Back in February or March, Kate told me I could fully expect to send out 40 resumes and cover letters, and not hear anything back from the majority of them. Kate prepared me for a very long and low response rate job search, especially given the glut of qualified candidates in the job market right now. The many applications that have already gone out have not resulted in much, as I expected—Higher Education has a notoriously slow hiring cycle, and non-profits do not exactly have gobs and gobs of time to spend responding to my applications when they have already found someone for the job.
But I have time, and I use it to keep tabs on my applications. I set up an Excel spreadsheet to track when, where, and for what applications went out. I also have a column detailing institutional response, and more than half of them read “Job Posting Removed.” I check back every few days, to see what postings have been removed, and that double-check is the only option for finding out if that job is definitely out of my grasp.
When I write a cover letter, I spend hours on it, a back-and-forth email exchange spread out over a day or two between me and Valinda, trying to make the letter as good as possible. It is a huge investment of time and effort, since I research every institution/non-profit, and pull apart job postings line-by-line so I can try to answer the questions of my abilities that they ask.

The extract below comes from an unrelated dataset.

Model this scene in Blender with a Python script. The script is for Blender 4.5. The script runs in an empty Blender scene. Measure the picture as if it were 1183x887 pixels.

The process of applying for a Job, as I approach it, is a lot of work. Receiving only one automatically generated email telling me that [they] received my application is disheartening because I put so much effort into the application itself.
So far in the process, not receiving any response is the norm. I received an email a couple months ago, which seemed fine, as I had applied by email. A month ago, I received a postcard. I appreciated it to the extent that they were actively informing me of the fact they had decided to hire someone else, but was somewhat mystified by the medium they chose to communicate their message. A postcard seems like an odd way for an institution to communicate with an applicant for a professional position.
Last week, however, I received an actual letter.